Task description » Give every line below again, exactly.

Data shown »

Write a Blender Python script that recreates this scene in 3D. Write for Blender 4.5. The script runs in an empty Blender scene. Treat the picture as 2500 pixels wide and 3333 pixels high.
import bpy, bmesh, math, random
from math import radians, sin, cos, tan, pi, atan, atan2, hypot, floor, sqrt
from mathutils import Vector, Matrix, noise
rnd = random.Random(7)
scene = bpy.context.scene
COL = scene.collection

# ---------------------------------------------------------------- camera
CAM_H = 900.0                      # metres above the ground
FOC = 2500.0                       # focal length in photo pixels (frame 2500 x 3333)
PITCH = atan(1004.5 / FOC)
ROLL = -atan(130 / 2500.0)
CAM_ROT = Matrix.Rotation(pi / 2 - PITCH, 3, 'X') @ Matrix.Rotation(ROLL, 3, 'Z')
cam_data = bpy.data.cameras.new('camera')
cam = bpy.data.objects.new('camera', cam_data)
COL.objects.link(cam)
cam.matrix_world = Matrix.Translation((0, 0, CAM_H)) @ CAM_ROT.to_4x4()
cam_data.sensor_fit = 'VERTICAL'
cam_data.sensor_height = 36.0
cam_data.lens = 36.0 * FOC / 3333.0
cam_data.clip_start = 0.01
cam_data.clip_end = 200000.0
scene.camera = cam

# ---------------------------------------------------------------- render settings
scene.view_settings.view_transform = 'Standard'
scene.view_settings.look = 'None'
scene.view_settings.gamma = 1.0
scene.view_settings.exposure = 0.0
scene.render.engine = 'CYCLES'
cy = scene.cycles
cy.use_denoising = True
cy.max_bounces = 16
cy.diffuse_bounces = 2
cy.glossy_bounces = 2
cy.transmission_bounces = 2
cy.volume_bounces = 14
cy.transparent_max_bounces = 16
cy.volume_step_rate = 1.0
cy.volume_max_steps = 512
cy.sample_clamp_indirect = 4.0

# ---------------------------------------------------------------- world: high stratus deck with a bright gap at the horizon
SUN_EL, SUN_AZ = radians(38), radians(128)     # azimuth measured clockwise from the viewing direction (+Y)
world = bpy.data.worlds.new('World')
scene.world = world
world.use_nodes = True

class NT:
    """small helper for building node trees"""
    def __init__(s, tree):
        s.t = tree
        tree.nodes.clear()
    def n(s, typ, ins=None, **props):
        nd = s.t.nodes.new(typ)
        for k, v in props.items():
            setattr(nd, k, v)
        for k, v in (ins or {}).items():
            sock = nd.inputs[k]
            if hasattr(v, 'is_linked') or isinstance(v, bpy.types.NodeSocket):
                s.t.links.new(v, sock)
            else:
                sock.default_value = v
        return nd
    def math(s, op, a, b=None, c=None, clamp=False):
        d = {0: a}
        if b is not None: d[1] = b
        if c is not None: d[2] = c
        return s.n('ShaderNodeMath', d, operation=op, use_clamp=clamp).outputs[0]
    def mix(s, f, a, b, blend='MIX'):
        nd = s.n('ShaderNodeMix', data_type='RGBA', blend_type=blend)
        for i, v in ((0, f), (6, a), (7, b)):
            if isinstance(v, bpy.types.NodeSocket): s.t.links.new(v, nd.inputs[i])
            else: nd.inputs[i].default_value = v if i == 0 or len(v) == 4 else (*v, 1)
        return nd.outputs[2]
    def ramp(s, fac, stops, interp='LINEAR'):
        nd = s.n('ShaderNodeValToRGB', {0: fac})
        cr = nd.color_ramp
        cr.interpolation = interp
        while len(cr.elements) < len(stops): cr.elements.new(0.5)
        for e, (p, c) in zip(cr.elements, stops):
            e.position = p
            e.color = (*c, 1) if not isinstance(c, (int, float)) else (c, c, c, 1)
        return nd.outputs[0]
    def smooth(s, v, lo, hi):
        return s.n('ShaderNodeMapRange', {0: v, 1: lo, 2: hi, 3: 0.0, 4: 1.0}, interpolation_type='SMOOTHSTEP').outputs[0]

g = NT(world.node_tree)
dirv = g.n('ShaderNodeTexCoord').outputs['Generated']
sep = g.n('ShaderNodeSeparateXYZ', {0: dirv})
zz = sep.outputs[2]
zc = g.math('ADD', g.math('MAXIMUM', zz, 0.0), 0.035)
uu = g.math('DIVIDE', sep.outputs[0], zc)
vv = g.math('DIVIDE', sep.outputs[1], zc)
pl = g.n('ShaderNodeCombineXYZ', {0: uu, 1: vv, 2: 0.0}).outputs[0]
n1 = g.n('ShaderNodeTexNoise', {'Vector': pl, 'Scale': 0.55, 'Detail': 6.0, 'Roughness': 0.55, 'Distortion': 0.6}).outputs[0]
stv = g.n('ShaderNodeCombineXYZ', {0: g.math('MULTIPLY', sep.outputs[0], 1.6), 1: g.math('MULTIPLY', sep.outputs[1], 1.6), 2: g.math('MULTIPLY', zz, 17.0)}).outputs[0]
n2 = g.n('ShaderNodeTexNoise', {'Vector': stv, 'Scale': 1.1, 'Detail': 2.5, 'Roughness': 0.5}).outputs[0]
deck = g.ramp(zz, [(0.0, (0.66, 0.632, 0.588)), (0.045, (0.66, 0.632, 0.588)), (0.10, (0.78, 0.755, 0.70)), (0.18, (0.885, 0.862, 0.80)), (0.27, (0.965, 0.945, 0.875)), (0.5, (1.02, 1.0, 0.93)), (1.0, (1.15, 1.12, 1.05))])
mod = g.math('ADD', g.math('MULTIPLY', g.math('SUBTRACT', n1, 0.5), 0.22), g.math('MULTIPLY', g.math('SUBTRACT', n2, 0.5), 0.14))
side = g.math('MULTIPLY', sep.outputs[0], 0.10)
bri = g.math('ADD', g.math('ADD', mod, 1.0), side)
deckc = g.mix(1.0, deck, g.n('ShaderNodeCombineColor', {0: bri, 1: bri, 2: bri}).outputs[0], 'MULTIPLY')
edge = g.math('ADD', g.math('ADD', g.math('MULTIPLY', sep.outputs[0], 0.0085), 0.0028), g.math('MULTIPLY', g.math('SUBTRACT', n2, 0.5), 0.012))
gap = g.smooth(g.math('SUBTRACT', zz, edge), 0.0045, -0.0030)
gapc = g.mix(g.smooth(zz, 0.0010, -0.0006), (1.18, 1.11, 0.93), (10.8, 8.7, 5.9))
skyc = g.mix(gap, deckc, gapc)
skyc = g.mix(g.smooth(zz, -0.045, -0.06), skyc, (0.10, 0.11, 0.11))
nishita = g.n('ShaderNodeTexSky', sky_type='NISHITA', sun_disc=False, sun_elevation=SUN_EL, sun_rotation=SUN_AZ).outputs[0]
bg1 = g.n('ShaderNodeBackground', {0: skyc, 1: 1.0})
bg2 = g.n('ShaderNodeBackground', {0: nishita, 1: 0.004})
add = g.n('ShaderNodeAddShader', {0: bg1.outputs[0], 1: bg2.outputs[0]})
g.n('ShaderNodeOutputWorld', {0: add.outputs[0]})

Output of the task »
Write a Blender Python script that recreates this scene in 3D. Write for Blender 4.5. The script runs in an empty Blender scene. Treat the picture as 2500 pixels wide and 3333 pixels high.
import bpy, bmesh, math, random
from math import radians, sin, cos, tan, pi, atan, atan2, hypot, floor, sqrt
from mathutils import Vector, Matrix, noise
rnd = random.Random(7)
scene = bpy.context.scene
COL = scene.collection

# ---------------------------------------------------------------- camera
CAM_H = 900.0                      # metres above the ground
FOC = 2500.0                       # focal length in photo pixels (frame 2500 x 3333)
PITCH = atan(1004.5 / FOC)
ROLL = -atan(130 / 2500.0)
CAM_ROT = Matrix.Rotation(pi / 2 - PITCH, 3, 'X') @ Matrix.Rotation(ROLL, 3, 'Z')
cam_data = bpy.data.cameras.new('camera')
cam = bpy.data.objects.new('camera', cam_data)
COL.objects.link(cam)
cam.matrix_world = Matrix.Translation((0, 0, CAM_H)) @ CAM_ROT.to_4x4()
cam_data.sensor_fit = 'VERTICAL'
cam_data.sensor_height = 36.0
cam_data.lens = 36.0 * FOC / 3333.0
cam_data.clip_start = 0.01
cam_data.clip_end = 200000.0
scene.camera = cam

# ---------------------------------------------------------------- render settings
scene.view_settings.view_transform = 'Standard'
scene.view_settings.look = 'None'
scene.view_settings.gamma = 1.0
scene.view_settings.exposure = 0.0
scene.render.engine = 'CYCLES'
cy = scene.cycles
cy.use_denoising = True
cy.max_bounces = 16
cy.diffuse_bounces = 2
cy.glossy_bounces = 2
cy.transmission_bounces = 2
cy.volume_bounces = 14
cy.transparent_max_bounces = 16
cy.volume_step_rate = 1.0
cy.volume_max_steps = 512
cy.sample_clamp_indirect = 4.0

# ---------------------------------------------------------------- world: high stratus deck with a bright gap at the horizon
SUN_EL, SUN_AZ = radians(38), radians(128)     # azimuth measured clockwise from the viewing direction (+Y)
world = bpy.data.worlds.new('World')
scene.world = world
world.use_nodes = True

class NT:
    """small helper for building node trees"""
    def __init__(s, tree):
        s.t = tree
        tree.nodes.clear()
    def n(s, typ, ins=None, **props):
        nd = s.t.nodes.new(typ)
        for k, v in props.items():
            setattr(nd, k, v)
        for k, v in (ins or {}).items():
            sock = nd.inputs[k]
            if hasattr(v, 'is_linked') or isinstance(v, bpy.types.NodeSocket):
                s.t.links.new(v, sock)
            else:
                sock.default_value = v
        return nd
    def math(s, op, a, b=None, c=None, clamp=False):
        d = {0: a}
        if b is not None: d[1] = b
        if c is not None: d[2] = c
        return s.n('ShaderNodeMath', d, operation=op, use_clamp=clamp).outputs[0]
    def mix(s, f, a, b, blend='MIX'):
        nd = s.n('ShaderNodeMix', data_type='RGBA', blend_type=blend)
        for i, v in ((0, f), (6, a), (7, b)):
            if isinstance(v, bpy.types.NodeSocket): s.t.links.new(v, nd.inputs[i])
            else: nd.inputs[i].default_value = v if i == 0 or len(v) == 4 else (*v, 1)
        return nd.outputs[2]
    def ramp(s, fac, stops, interp='LINEAR'):
        nd = s.n('ShaderNodeValToRGB', {0: fac})
        cr = nd.color_ramp
        cr.interpolation = interp
        while len(cr.elements) < len(stops): cr.elements.new(0.5)
        for e, (p, c) in zip(cr.elements, stops):
            e.position = p
            e.color = (*c, 1) if not isinstance(c, (int, float)) else (c, c, c, 1)
        return nd.outputs[0]
    def smooth(s, v, lo, hi):
        return s.n('ShaderNodeMapRange', {0: v, 1: lo, 2: hi, 3: 0.0, 4: 1.0}, interpolation_type='SMOOTHSTEP').outputs[0]

g = NT(world.node_tree)
dirv = g.n('ShaderNodeTexCoord').outputs['Generated']
sep = g.n('ShaderNodeSeparateXYZ', {0: dirv})
zz = sep.outputs[2]
zc = g.math('ADD', g.math('MAXIMUM', zz, 0.0), 0.035)
uu = g.math('DIVIDE', sep.outputs[0], zc)
vv = g.math('DIVIDE', sep.outputs[1], zc)
pl = g.n('ShaderNodeCombineXYZ', {0: uu, 1: vv, 2: 0.0}).outputs[0]
n1 = g.n('ShaderNodeTexNoise', {'Vector': pl, 'Scale': 0.55, 'Detail': 6.0, 'Roughness': 0.55, 'Distortion': 0.6}).outputs[0]
stv = g.n('ShaderNodeCombineXYZ', {0: g.math('MULTIPLY', sep.outputs[0], 1.6), 1: g.math('MULTIPLY', sep.outputs[1], 1.6), 2: g.math('MULTIPLY', zz, 17.0)}).outputs[0]
n2 = g.n('ShaderNodeTexNoise', {'Vector': stv, 'Scale': 1.1, 'Detail': 2.5, 'Roughness': 0.5}).outputs[0]
deck = g.ramp(zz, [(0.0, (0.66, 0.632, 0.588)), (0.045, (0.66, 0.632, 0.588)), (0.10, (0.78, 0.755, 0.70)), (0.18, (0.885, 0.862, 0.80)), (0.27, (0.965, 0.945, 0.875)), (0.5, (1.02, 1.0, 0.93)), (1.0, (1.15, 1.12, 1.05))])
mod = g.math('ADD', g.math('MULTIPLY', g.math('SUBTRACT', n1, 0.5), 0.22), g.math('MULTIPLY', g.math('SUBTRACT', n2, 0.5), 0.14))
side = g.math('MULTIPLY', sep.outputs[0], 0.10)
bri = g.math('ADD', g.math('ADD', mod, 1.0), side)
deckc = g.mix(1.0, deck, g.n('ShaderNodeCombineColor', {0: bri, 1: bri, 2: bri}).outputs[0], 'MULTIPLY')
edge = g.math('ADD', g.math('ADD', g.math('MULTIPLY', sep.outputs[0], 0.0085), 0.0028), g.math('MULTIPLY', g.math('SUBTRACT', n2, 0.5), 0.012))
gap = g.smooth(g.math('SUBTRACT', zz, edge), 0.0045, -0.0030)
gapc = g.mix(g.smooth(zz, 0.0010, -0.0006), (1.18, 1.11, 0.93), (10.8, 8.7, 5.9))
skyc = g.mix(gap, deckc, gapc)
skyc = g.mix(g.smooth(zz, -0.045, -0.06), skyc, (0.10, 0.11, 0.11))
nishita = g.n('ShaderNodeTexSky', sky_type='NISHITA', sun_disc=False, sun_elevation=SUN_EL, sun_rotation=SUN_AZ).outputs[0]
bg1 = g.n('ShaderNodeBackground', {0: skyc, 1: 1.0})
bg2 = g.n('ShaderNodeBackground', {0: nishita, 1: 0.004})
add = g.n('ShaderNodeAddShader', {0: bg1.outputs[0], 1: bg2.outputs[0]})
g.n('ShaderNodeOutputWorld', {0: add.outputs[0]})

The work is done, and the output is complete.